WHAT YOU HAVE TO DO
Find each line containing the string "part" and return it.

● ● ● ● ●

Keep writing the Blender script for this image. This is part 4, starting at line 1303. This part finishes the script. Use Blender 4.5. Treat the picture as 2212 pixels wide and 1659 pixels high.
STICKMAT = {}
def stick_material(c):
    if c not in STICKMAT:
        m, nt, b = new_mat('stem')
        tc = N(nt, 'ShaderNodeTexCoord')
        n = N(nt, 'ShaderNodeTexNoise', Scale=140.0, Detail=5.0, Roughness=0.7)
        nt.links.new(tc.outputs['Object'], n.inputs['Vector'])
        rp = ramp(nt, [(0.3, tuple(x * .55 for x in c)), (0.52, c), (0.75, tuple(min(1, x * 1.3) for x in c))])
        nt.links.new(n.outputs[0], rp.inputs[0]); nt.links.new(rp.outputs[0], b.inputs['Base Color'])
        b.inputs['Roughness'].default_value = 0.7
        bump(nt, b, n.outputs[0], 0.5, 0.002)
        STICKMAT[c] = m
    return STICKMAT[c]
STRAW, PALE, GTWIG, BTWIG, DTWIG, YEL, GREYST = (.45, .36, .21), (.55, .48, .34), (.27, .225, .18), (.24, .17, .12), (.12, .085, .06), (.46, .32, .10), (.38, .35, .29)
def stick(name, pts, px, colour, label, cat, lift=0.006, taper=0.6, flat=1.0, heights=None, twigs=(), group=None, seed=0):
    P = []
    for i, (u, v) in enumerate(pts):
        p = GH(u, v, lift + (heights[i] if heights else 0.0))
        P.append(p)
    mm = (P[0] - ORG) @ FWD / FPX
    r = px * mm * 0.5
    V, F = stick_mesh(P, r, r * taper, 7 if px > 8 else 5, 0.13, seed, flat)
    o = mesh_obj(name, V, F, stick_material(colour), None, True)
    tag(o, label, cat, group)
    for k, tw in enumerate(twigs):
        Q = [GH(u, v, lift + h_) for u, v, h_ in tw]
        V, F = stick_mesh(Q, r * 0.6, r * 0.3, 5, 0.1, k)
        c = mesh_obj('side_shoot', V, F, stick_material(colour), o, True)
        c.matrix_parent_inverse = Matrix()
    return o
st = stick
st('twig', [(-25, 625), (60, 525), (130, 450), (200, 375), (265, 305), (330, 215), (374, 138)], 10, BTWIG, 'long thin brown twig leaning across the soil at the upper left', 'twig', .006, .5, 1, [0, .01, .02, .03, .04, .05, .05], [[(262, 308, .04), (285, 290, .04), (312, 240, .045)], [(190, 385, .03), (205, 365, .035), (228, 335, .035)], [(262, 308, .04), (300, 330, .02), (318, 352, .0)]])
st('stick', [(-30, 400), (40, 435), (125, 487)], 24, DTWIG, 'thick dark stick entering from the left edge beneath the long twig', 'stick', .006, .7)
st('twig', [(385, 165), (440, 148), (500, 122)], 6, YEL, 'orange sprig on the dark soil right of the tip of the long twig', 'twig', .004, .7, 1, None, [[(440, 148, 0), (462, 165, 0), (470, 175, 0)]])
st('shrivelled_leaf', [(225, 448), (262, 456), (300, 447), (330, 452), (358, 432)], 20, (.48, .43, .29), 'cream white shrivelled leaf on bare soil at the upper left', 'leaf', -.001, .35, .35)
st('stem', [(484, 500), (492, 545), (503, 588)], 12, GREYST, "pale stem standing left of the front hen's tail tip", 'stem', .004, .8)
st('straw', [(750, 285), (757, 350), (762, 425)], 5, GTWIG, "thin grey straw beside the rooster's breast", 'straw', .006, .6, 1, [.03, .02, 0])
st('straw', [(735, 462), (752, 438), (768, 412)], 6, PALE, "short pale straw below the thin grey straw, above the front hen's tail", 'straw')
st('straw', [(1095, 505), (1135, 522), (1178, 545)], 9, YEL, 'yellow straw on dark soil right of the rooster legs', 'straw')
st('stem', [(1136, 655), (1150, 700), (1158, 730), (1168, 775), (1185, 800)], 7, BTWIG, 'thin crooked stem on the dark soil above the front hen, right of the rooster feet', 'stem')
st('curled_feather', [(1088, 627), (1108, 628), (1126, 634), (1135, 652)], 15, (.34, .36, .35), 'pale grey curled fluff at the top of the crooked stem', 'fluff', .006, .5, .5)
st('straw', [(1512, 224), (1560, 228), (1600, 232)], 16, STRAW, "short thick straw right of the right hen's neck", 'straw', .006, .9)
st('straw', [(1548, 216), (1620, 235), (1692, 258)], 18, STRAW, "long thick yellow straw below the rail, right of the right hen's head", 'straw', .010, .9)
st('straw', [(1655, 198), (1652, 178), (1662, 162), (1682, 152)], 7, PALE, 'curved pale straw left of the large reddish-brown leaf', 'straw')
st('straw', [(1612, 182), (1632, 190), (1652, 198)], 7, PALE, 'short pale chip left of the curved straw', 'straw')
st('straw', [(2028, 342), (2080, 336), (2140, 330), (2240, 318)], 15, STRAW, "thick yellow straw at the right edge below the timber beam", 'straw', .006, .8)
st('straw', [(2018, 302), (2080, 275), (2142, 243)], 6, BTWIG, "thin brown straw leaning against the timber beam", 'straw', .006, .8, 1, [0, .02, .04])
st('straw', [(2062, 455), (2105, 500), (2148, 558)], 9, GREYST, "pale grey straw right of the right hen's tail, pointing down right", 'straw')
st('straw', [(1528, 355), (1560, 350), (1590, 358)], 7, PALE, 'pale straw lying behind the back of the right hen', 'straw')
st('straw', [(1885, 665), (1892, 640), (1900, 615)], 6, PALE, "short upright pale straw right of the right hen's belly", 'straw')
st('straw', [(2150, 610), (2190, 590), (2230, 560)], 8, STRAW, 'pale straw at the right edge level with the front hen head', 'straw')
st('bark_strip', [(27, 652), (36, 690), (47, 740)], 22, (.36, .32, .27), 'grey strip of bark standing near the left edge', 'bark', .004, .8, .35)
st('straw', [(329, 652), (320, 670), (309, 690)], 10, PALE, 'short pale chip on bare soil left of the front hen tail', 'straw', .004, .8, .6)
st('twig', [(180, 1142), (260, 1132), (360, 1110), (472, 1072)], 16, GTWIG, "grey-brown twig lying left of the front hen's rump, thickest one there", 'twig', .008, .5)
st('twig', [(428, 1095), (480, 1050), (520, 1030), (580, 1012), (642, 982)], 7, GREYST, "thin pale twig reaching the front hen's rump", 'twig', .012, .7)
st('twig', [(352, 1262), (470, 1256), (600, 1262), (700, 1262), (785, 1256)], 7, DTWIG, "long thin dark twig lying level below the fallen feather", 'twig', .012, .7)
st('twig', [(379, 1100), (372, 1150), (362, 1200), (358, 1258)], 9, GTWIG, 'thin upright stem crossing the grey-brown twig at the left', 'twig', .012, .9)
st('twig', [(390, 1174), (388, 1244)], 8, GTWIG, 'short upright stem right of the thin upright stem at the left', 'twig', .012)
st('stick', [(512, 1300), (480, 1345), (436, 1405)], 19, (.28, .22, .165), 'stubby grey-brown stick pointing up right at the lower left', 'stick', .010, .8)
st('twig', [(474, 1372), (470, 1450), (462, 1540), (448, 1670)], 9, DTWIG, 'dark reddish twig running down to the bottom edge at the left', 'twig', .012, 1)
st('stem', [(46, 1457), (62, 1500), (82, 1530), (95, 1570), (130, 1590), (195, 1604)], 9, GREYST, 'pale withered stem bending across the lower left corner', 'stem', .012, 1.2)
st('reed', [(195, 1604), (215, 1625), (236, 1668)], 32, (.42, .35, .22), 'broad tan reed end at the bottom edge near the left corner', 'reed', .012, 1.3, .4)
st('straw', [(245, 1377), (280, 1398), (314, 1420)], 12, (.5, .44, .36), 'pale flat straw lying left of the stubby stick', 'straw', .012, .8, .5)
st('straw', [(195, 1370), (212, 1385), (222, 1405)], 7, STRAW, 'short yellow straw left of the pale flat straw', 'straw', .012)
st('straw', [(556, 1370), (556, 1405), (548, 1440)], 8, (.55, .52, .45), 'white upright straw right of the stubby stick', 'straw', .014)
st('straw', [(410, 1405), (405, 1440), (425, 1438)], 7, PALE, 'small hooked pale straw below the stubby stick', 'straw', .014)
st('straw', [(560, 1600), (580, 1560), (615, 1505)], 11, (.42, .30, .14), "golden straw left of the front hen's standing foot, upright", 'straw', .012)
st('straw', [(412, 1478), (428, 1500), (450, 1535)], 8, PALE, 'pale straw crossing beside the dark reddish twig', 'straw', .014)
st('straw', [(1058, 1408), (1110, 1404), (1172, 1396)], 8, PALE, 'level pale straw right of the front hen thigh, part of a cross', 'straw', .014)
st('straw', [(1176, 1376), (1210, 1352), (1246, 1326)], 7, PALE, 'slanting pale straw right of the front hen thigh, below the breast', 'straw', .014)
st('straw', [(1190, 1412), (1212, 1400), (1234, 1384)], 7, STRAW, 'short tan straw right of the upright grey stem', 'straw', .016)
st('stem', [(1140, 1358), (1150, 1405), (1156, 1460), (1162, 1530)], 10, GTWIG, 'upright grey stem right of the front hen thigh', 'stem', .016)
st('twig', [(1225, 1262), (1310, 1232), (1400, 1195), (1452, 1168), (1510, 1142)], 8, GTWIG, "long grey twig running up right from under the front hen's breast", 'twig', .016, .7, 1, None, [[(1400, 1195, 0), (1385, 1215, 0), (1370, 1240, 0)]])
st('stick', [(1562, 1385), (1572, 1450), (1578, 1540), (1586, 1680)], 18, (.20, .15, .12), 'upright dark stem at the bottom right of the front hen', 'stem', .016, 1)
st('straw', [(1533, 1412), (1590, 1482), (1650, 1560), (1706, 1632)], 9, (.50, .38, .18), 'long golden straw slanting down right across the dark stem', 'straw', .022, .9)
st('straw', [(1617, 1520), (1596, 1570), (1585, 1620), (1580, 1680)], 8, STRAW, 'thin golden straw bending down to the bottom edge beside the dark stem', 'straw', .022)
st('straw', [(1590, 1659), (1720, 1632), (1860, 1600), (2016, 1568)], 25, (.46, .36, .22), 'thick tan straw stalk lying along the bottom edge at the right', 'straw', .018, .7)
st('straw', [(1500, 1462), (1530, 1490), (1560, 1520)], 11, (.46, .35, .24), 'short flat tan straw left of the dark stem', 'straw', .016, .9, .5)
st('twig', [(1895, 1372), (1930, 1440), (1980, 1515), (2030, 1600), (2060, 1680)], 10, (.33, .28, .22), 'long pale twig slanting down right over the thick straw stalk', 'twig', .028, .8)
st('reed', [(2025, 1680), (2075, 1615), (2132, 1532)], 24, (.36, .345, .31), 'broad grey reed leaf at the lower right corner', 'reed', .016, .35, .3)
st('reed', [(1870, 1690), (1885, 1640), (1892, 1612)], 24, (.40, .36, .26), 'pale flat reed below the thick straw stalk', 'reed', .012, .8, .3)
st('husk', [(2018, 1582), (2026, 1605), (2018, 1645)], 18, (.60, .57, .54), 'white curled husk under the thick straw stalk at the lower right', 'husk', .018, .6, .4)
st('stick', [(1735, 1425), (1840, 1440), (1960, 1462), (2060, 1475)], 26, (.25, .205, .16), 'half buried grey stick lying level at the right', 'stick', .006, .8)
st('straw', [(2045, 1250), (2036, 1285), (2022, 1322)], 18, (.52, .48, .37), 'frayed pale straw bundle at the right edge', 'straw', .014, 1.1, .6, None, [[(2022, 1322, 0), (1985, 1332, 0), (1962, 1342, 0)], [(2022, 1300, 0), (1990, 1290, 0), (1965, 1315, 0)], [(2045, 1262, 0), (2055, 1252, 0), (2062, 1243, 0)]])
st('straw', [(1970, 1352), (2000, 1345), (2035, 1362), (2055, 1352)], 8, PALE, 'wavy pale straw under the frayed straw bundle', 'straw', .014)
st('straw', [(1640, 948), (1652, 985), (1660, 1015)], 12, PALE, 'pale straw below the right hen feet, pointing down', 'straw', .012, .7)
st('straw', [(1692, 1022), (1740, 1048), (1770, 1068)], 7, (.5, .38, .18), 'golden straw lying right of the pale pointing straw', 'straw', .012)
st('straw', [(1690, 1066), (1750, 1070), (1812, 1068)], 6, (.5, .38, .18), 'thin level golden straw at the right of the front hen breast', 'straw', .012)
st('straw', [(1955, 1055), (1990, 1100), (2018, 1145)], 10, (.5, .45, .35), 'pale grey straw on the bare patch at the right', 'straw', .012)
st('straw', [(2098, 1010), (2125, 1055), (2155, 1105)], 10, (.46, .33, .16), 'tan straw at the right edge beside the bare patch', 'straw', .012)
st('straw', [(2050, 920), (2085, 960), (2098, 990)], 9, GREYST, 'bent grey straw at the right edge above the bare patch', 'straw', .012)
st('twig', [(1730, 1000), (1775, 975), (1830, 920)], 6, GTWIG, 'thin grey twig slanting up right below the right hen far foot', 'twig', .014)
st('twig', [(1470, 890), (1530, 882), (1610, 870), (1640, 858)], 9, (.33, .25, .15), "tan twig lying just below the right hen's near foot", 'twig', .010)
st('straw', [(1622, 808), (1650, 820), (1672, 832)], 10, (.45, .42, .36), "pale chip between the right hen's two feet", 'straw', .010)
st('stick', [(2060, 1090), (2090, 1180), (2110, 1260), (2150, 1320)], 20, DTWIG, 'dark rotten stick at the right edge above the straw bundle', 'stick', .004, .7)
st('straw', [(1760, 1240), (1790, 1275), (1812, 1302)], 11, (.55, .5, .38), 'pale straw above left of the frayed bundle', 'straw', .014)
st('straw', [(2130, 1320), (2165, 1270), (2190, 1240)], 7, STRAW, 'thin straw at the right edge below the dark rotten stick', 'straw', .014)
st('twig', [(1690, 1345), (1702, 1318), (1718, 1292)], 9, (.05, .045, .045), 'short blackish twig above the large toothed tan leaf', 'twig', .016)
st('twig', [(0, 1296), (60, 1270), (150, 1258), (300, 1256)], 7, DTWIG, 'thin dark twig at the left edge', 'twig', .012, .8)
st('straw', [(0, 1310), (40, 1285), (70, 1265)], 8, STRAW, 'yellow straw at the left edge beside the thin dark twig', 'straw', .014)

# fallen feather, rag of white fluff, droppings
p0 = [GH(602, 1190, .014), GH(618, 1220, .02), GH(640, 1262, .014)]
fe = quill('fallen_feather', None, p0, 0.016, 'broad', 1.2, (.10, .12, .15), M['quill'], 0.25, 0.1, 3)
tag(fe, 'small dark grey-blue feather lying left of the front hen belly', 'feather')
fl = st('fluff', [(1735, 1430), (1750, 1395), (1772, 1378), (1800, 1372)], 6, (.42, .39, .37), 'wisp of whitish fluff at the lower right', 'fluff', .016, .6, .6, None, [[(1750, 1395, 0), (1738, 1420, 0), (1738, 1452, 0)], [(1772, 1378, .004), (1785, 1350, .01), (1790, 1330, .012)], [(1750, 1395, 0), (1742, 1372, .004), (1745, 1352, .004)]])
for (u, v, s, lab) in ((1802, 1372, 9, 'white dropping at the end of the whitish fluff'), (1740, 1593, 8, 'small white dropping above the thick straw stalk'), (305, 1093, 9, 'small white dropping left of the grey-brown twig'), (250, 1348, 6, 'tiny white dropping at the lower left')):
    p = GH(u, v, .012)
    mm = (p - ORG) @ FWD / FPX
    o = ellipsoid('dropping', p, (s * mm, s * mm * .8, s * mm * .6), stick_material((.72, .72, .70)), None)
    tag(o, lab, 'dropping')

● ● ● ● ●

RESULT OF THE TASK
Keep writing the Blender script for this image. This is part 4, starting at line 1303. This part finishes the script. Use Blender 4.5. Treat the picture as 2212 pixels wide and 1659 pixels high.
st('straw', [(1058, 1408), (1110, 1404), (1172, 1396)], 8, PALE, 'level pale straw right of the front hen thigh, part of a cross', 'straw', .014)